Hi,
as there are two more HTTP server implementations:

* [Serverino](https://forum.dlang.org/thread/bqsatbwjtoobpbzxd...@forum.dlang.org) * [Archttp](https://forum.dlang.org/thread/jckjrgnmgsulewnre...@forum.dlang.org)

It was time to update some numbers!

Last results can be seen [here](https://github.com/tchaloupka/httpbench#multi-core-results) - it's a lot of numbers..

Some notes:

* I've updated all frameworks and compilers to latest versions
* tests has been run on the same host but separated using VMs (for workload generator and servers) with pinned CPUs (so they don't interfere each other) * as I have "only" 16 available threads to be used and in 12 vs 4 CPUs scenario wrk saturated all 12 CPUs, I had to switch it to 14/2 CPUs to give wrk some space
* virtio bridged network between VMs
* `Archttp` have some problem with only 2 CPUs so it's included only in the first test (it was ok with 4 CPUs and was cca 2x faster than `hunt-web`) * `Serverino` is set to use same number of processes as are CPUs (leaving it to default was slower so I kept it set like that)

One may notice some strange `adio-http` it the results. Well, it's a WIP framework (`adio` as an "async dlang I/O"), that is not public (yet).
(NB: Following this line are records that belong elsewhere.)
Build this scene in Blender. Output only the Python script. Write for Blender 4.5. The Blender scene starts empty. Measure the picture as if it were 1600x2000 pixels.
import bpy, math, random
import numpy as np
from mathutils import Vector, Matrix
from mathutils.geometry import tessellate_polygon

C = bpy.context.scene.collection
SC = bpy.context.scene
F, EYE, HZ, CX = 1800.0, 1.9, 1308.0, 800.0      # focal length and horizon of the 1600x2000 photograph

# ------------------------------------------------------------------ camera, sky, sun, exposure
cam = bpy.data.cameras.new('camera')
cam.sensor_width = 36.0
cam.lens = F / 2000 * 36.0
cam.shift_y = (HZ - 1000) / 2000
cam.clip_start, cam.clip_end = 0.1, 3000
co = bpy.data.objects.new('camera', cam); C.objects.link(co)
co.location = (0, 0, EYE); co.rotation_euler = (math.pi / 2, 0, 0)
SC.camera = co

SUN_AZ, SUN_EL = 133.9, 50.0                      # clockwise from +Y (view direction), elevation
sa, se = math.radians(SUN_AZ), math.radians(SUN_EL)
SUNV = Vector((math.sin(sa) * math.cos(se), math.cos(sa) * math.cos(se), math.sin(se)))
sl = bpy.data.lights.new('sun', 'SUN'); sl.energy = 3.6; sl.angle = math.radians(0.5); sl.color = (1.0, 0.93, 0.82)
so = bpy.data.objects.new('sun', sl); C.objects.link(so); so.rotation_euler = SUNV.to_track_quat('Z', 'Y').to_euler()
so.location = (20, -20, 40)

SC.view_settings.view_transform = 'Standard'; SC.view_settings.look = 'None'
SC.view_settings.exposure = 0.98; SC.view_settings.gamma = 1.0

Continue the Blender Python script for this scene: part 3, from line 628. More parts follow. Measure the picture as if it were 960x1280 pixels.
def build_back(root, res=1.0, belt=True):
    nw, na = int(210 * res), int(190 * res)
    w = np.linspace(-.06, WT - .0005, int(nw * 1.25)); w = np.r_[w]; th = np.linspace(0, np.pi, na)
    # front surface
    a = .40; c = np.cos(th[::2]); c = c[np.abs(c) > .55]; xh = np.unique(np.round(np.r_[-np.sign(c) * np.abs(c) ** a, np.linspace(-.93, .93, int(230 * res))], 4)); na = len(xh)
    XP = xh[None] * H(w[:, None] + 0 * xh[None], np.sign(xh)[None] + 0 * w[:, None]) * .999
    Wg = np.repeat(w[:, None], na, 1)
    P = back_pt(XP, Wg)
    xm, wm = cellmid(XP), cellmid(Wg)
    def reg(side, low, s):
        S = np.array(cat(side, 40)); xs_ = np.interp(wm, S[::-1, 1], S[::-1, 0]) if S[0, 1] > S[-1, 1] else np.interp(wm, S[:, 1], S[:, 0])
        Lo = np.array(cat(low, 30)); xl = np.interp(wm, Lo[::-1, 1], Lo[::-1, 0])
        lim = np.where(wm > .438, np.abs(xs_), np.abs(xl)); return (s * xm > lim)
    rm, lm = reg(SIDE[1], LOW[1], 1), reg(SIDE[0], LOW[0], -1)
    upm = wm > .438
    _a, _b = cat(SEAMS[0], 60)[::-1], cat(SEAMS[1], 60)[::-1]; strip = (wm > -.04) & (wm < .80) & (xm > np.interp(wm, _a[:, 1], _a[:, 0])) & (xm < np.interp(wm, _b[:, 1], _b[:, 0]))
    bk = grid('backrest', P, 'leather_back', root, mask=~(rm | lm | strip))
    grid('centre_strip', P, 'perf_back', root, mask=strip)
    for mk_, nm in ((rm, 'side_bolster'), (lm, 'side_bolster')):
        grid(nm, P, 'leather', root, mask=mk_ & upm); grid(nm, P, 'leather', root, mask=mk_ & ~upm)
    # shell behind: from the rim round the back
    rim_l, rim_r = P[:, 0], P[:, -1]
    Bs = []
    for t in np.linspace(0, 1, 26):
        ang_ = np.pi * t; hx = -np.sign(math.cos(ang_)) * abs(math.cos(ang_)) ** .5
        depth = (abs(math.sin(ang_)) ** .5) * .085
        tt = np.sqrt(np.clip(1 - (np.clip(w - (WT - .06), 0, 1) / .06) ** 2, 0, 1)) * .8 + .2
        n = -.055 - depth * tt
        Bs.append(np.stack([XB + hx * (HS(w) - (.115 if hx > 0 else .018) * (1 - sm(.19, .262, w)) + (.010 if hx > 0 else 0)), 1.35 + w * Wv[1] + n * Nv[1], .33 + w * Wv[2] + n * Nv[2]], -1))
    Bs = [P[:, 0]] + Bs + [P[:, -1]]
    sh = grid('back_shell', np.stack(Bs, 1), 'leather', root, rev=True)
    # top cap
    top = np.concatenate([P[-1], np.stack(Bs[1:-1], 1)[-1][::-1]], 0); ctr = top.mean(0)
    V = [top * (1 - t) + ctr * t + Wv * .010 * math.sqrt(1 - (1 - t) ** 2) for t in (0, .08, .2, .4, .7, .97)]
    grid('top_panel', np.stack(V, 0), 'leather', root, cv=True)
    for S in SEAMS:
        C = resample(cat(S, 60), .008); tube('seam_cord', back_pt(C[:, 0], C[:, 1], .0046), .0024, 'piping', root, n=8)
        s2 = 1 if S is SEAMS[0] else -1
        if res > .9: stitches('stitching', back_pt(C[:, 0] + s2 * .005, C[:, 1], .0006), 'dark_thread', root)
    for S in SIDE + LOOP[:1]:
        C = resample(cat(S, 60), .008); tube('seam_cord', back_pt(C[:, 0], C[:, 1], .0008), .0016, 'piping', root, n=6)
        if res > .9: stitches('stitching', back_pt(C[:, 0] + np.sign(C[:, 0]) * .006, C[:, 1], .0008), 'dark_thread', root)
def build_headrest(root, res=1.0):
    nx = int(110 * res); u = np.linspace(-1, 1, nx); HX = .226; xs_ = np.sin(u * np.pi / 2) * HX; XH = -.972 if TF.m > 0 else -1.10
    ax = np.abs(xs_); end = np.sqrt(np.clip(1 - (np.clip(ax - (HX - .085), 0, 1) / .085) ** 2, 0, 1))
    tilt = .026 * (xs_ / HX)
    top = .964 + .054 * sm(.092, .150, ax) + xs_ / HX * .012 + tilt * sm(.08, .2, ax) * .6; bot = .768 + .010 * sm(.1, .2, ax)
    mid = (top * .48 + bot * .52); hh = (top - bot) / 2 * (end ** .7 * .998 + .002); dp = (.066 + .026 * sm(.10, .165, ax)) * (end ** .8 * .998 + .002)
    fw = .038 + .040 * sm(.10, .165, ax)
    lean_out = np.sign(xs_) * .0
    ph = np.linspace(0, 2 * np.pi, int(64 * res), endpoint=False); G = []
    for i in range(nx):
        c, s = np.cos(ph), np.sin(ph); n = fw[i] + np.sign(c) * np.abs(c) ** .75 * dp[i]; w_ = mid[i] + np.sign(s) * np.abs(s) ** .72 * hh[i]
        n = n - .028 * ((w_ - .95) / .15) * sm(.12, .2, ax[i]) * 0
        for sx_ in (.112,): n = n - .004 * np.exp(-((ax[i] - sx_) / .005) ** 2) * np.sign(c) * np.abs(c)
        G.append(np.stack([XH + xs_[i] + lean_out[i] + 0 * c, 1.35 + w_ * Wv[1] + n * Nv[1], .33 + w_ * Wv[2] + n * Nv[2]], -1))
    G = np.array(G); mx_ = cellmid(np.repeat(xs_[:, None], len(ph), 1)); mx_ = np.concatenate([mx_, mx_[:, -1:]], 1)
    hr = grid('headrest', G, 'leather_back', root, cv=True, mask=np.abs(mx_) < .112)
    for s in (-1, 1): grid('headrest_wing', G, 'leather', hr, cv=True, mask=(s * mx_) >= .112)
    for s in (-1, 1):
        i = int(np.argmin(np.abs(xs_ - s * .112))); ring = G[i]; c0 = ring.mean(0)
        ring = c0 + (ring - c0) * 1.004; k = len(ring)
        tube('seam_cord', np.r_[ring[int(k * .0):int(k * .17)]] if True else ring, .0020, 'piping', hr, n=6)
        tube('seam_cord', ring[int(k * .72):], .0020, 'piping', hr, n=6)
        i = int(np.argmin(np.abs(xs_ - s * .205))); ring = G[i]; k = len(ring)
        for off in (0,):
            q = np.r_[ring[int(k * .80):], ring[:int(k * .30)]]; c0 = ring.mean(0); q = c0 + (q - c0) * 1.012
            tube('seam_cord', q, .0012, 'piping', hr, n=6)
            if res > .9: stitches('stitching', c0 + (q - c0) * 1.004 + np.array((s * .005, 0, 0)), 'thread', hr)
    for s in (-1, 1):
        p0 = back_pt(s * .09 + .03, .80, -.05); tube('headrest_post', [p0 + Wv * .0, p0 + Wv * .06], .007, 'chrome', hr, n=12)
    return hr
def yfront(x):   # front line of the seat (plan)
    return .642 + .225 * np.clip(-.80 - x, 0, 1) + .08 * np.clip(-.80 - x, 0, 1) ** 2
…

It has some design goals (due to it's targeted usage), that some can prefer and some won't like at all:

* `betterC` - so no GC, no delegates, no classes (D ones), no exceptions, etc. * should be possible later to work with full D too, but it's easier to go from `betterC` to full D than other way around and is not in the focus now
* linux as an only target atm.
* `epoll` and `io_uring` async I/O api backends (can be extended with `IOCP` or `Kqueue`, but linux is main target now) * performance, simplicity, safety in this order (and yes with `betterC` there are many pointers, function callbacks, manual memory management, etc. - thanks for `asan` ldc team ;-)) * middleware support - one can setup router with ie request logger, gzip, auth middlewares easily (REST API middleware would be one of them) * can be used with just callbacks or combined with fibers (http server itself is fibers only as it would be a callback hell otherwise)
* each async operation can be set with timeout to simplify usage

It doesn't use any "hacks" in the benchmark. Just a real HTTP parser, simple path router, real headers writing, real `Date` header, etc. But has tuned parameters (no timeouts set - which others doesn't use too). It'll be released when API settles a bit and real usage with sockets, websockets, http clients, REST API, etc. would be possible.